Erdoğan'ın grup toplantısındaki konuşmasında İstiklal Mahkemelerinden bahsetmesine atıfta bulunan Başarır, şöyle konuştu:
"2005'e gitti, 2001'e gitti, 2010'lu yıllara gitti. Kürt sorunu ile ilgili mesajlar vardı. 'Benim Kürt kardeşim' dedi. Ben de soruyorum. Bizim Kürt vatandaşlarımıza, 25 yıldır bu işle uğraşan Cumhurbaşkanına soruyorum. Ahmet Türk şu anda niye görevde değil? Selahattin Demirtaş şu anda neden tutuklu? Neden bugün 10 tane belediyeye hala kayyum yönetiyor, kayyum atanıyor? Sen bunların hesabını verebilecek misin? 2005'te bunu yaptın. 2015'te bunu yaptın. 2001'de bunu yaptın ama 2023 seçimlerinde Murat Karayılan'ın sahte videolarını yapıp, bu ülkeyi ayrıştırıp, bu halka 'Benim Kürt kardeşim' demedin, seçim kazandın. Ne oldu? Zamana, mekana, konjonktüre göre maalesef ki fırıl fırıl dönüyorlar. Biz dün ne söylüyorsak bugün de onu söylüyoruz. Biz 'Selahattin Demirtaş neden tutuklandı' dediğimiz zaman vatan hainiydik. Bugün de neden tutuklu diyoruz? 'Dokuz yıldır niye tutuklu Selahattin Demirtaş' diyoruz. Neden beraat etmiş Ahmet Türk neden hala görevinde değil? Sayın Cumhurbaşkanı neyi konuşuyorsun sen? Yanlış duyduğun İletişim Başkanlığı'nın sana verdiği metindeki cümlelerle bizi eleştiriyorsun. Kime şikayet ediyorsun? Milyonlarca insanın oy verdiği Selahattin Demirtaş'ın seçmenlerine mi beni şikayet ediyorsun? Hadi canım ordan. Mardin seçmenine mi beni şikayet ediyorsun? Van seçmenine mi beni şikayet ediyorsun? Van'a kayyum atandığı zaman beş milletvekili ile ilk gün giden Cumhuriyet Halk Partisi Grup Başkanvekili ve milletvekilleri biziz, benim. O zaman ben teröristim. Sen milliyetçiydin. Samimiyet, samimiyet, samimiyet. Bu güzel ülkeyi samimiyet kurtaracaktır. Yani kendilerinde olmayan bir olgu."
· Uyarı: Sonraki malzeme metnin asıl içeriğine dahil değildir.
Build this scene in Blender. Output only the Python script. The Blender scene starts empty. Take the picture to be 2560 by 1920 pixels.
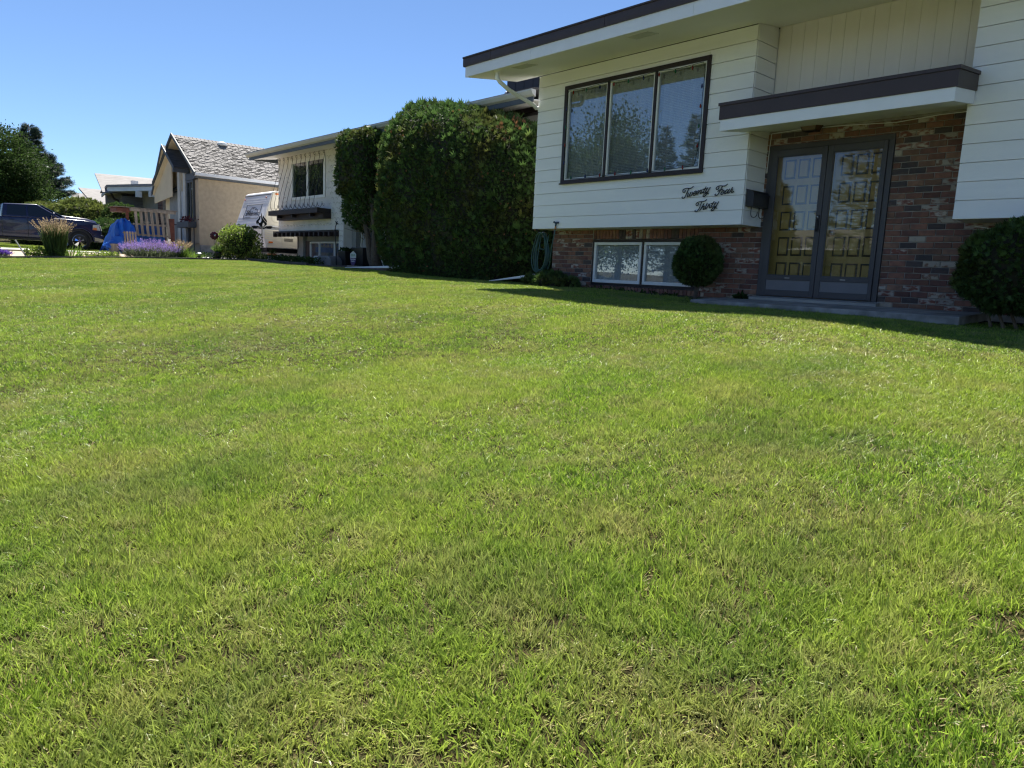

Başarır, bazı bürokratlara yapılması planan 30 bin TL seyyanen zam yapılmasını öngören düzenlemeye ilişkin, "Öğretmenlerden diğer kamu görevlisine kadar bir sefaletin yaşandığı milyonlarca memurun icra kıskasında kredi kartı borcunda olduğu bir gerçek. Bize söylenen bu bir sefere mahsus ödenecek artışın paranın herkese teşhir edileceğiydi. Eğer bunu yapmazlarsa bu konuda direncimizi sürdürürüz. Birkaç tane seçilmiş bürokrata değil, bu zam herkese. Burada çalışan personele de, öğretmene de, bu ülkede birçok okul müdürüne de, okul müdür yardımcısına da, şube müdürüne de yapılmalı. Bizim teklifimiz bu. Teklifimiz de buydu. Düzelteceklerini söylediler. Maalesef ki bu düzeltme olmamış. Eğer olmazsa hem genel Genel Kurul'da hem de çıktıktan sonra bu konuyu eşitlik ilkesine aykırı olduğu için de Anayasa Mahkemesine götüreceğimizi de söylüyoruz" diye konuştu.